**Direction:** Which lines in the records below contain the word "part"? Copy each of them.

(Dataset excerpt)
=====

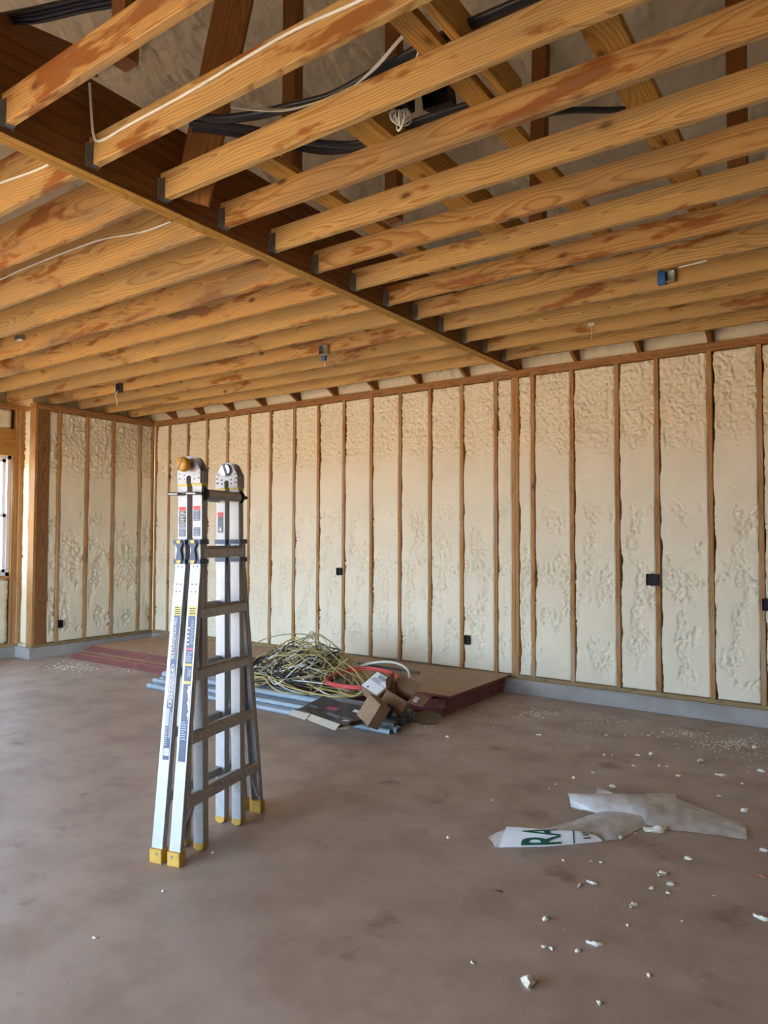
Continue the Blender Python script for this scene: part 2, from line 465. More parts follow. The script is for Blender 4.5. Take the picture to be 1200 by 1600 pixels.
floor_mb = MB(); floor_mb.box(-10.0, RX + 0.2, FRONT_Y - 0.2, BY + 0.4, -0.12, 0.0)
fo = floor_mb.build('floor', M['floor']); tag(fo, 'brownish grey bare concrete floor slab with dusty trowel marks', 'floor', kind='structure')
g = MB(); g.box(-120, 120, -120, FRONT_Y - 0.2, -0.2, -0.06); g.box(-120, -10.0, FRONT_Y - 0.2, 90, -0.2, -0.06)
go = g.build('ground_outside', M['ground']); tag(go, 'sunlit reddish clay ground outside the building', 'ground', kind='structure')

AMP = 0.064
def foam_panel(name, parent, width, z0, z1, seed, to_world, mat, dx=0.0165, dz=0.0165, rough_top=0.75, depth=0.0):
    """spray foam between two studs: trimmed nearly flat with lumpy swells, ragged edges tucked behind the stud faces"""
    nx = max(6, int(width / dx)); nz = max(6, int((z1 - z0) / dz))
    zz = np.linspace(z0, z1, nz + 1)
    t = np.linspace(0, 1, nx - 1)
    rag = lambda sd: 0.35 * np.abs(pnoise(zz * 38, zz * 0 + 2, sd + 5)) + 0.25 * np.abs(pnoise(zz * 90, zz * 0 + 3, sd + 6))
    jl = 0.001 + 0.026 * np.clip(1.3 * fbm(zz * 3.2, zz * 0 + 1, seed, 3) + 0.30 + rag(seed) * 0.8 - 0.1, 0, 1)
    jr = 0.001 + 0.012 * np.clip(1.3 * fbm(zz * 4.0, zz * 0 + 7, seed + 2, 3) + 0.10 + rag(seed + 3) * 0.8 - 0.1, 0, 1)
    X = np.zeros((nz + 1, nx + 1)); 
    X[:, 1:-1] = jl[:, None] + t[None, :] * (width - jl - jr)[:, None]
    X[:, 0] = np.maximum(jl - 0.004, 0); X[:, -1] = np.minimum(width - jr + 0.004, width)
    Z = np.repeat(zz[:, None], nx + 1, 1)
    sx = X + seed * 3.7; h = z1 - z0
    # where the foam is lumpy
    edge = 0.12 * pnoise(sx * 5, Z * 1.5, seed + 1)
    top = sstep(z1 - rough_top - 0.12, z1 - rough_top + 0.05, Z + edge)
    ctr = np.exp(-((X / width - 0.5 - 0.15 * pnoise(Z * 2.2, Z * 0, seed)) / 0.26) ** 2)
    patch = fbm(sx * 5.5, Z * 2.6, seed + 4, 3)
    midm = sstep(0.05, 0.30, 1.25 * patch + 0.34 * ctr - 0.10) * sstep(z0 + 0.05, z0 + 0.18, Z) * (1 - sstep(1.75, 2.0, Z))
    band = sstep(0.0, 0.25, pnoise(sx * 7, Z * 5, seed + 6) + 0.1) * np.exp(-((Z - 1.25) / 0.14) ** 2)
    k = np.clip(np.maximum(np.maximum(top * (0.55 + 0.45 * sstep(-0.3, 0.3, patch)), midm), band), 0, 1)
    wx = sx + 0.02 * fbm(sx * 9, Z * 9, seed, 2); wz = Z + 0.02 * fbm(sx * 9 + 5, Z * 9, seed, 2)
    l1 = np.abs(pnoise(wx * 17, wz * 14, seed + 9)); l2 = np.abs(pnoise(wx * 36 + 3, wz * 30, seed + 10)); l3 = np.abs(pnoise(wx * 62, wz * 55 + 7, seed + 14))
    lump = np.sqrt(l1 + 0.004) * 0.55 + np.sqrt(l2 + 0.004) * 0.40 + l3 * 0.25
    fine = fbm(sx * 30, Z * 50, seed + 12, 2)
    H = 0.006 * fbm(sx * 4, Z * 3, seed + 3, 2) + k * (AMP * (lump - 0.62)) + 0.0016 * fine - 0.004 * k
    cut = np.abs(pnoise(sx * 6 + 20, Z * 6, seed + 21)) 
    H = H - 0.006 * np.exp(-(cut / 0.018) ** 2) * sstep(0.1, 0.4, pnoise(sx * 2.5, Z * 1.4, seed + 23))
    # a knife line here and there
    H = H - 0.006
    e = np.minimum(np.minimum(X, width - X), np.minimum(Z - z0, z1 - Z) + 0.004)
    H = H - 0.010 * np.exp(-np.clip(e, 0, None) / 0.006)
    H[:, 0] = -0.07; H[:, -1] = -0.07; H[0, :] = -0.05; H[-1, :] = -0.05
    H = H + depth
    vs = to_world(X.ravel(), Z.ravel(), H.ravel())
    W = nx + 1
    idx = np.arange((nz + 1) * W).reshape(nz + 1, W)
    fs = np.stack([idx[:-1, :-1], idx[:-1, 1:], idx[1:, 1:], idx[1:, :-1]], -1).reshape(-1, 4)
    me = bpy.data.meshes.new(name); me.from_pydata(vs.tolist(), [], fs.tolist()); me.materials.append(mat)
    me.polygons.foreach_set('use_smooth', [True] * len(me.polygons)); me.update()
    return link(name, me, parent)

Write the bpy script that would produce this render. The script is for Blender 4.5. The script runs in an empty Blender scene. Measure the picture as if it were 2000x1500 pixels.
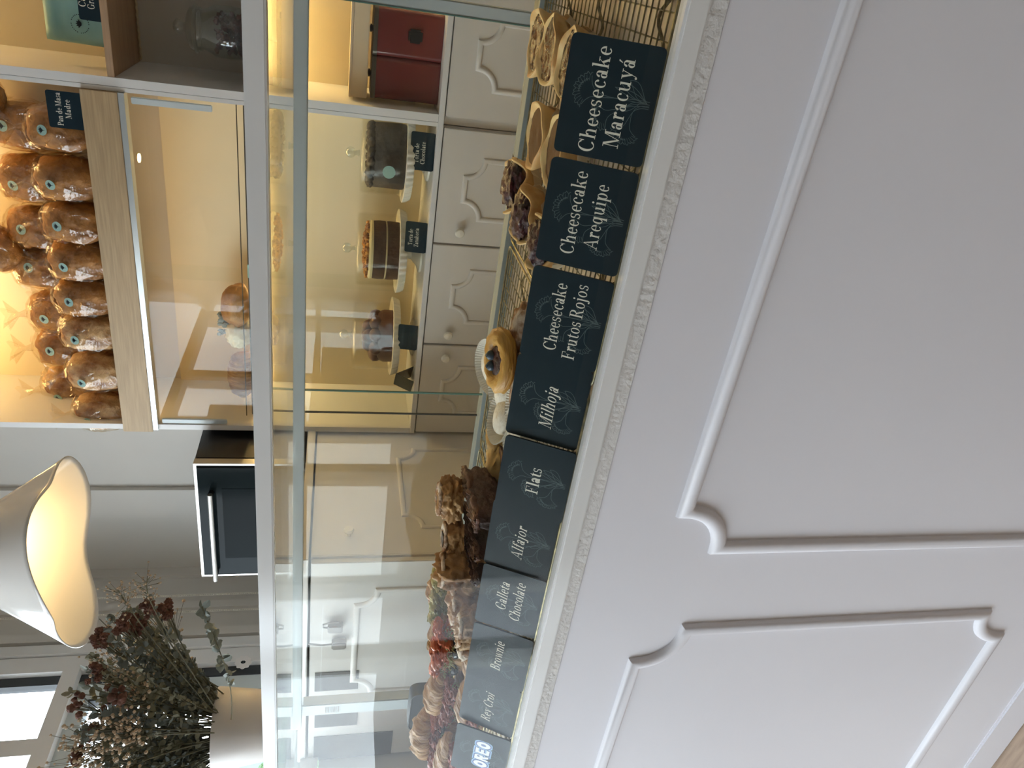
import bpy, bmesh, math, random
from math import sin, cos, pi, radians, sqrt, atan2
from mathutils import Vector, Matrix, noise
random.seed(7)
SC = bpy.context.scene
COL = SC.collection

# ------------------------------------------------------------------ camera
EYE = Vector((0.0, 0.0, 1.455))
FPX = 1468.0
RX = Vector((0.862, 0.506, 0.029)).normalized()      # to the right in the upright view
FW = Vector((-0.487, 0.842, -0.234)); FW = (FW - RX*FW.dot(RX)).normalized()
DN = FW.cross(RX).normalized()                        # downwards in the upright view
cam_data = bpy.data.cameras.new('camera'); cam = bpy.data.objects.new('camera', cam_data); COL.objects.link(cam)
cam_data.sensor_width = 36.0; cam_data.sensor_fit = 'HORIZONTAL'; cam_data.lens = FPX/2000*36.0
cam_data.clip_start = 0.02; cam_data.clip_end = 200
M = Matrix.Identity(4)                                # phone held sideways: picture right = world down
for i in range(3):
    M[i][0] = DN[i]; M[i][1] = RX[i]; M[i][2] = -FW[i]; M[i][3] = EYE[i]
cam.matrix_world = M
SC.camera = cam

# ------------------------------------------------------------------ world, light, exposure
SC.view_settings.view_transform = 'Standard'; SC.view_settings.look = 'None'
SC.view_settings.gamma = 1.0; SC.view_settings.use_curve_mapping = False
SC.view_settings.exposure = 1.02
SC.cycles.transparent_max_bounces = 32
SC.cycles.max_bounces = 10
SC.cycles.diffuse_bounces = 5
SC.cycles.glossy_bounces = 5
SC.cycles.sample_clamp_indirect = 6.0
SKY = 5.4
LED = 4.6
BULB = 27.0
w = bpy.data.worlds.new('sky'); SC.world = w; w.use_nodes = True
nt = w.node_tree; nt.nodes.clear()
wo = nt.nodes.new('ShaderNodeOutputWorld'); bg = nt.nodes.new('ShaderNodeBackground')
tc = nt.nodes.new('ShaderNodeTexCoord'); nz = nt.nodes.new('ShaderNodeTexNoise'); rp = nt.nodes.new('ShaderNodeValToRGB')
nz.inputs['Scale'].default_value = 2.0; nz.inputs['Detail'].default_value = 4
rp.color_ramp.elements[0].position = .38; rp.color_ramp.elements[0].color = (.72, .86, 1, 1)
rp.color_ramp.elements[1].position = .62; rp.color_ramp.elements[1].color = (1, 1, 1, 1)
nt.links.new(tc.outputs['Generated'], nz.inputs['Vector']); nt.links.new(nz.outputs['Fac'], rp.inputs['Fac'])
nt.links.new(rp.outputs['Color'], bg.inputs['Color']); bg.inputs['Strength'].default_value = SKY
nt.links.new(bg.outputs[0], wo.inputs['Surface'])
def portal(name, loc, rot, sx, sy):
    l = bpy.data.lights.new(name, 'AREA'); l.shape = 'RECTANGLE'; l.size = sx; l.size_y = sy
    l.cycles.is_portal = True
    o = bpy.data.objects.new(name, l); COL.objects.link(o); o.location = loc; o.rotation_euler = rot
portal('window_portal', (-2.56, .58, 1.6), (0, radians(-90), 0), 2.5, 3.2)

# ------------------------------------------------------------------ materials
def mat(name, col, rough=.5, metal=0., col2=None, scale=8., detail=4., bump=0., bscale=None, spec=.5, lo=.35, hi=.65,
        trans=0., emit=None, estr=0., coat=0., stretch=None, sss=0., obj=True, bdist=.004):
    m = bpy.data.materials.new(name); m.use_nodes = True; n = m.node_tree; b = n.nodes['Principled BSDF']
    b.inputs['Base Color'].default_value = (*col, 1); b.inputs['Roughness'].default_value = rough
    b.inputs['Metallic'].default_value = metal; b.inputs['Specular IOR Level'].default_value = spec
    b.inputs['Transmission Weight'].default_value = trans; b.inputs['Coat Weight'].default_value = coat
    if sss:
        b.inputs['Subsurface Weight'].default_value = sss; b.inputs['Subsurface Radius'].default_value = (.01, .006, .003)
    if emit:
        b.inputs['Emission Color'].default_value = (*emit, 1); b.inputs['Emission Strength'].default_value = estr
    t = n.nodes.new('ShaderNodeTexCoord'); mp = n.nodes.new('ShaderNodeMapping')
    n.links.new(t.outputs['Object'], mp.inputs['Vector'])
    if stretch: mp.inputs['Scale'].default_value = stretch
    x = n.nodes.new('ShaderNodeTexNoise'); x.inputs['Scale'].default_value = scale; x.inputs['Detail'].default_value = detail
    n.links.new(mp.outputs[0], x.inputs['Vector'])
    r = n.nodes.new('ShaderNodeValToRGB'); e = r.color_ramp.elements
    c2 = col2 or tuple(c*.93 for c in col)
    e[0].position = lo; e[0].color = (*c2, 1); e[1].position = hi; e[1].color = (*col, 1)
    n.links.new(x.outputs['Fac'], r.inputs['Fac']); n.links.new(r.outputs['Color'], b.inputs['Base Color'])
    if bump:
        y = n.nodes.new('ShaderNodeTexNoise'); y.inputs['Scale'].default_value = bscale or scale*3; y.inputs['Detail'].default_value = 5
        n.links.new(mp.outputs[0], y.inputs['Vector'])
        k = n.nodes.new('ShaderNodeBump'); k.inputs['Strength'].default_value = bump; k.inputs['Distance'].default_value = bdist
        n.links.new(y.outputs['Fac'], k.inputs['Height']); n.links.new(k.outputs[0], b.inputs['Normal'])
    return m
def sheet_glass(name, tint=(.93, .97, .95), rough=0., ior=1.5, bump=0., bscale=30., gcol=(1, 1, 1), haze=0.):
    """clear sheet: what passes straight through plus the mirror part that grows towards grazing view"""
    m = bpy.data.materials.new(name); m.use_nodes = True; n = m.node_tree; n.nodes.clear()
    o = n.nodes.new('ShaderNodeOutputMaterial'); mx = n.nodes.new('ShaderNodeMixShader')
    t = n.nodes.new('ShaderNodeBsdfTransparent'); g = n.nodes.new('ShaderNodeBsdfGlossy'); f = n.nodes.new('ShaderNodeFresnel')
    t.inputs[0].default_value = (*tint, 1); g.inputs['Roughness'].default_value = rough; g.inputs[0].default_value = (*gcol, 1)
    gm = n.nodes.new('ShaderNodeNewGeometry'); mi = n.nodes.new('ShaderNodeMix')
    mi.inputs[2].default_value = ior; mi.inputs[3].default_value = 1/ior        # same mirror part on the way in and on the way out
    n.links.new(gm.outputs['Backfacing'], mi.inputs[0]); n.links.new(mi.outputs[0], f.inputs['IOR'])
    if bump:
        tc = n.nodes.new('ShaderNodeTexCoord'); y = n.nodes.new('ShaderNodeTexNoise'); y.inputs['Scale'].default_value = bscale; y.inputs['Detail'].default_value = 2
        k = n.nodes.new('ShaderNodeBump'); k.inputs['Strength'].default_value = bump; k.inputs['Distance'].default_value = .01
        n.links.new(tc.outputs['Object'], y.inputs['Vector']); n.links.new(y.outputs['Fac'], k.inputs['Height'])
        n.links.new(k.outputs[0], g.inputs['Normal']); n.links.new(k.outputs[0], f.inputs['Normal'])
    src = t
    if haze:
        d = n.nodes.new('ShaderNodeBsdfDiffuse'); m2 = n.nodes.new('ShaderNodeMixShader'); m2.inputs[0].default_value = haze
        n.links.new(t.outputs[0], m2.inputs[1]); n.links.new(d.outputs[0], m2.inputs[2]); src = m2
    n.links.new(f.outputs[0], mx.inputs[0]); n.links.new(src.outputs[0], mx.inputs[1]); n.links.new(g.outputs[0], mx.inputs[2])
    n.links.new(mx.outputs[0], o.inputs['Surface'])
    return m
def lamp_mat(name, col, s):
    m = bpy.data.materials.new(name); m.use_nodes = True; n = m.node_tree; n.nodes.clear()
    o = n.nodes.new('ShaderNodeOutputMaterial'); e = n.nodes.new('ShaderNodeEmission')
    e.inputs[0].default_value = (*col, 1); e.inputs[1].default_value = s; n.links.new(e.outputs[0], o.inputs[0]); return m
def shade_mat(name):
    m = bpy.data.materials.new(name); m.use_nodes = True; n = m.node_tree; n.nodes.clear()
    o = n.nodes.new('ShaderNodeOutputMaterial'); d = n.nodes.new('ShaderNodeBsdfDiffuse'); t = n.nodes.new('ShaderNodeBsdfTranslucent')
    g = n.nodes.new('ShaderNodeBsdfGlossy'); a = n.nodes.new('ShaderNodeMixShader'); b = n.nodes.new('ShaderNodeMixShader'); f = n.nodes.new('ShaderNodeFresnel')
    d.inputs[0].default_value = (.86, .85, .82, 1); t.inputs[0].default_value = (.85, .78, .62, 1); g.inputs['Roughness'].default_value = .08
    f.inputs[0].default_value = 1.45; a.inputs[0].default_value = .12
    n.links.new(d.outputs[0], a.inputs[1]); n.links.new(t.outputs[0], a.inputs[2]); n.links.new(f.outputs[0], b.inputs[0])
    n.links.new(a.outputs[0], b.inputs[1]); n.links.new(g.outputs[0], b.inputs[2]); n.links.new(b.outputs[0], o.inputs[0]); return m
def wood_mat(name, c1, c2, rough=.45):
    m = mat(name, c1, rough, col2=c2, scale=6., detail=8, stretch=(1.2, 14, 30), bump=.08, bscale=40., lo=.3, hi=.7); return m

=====

**Expected output:**
Continue the Blender Python script for this scene: part 2, from line 465. More parts follow. The script is for Blender 4.5. Take the picture to be 1200 by 1600 pixels.
    """clear sheet: what passes straight through plus the mirror part that grows towards grazing view"""
    mi.inputs[2].default_value = ior; mi.inputs[3].default_value = 1/ior        # same mirror part on the way in and on the way out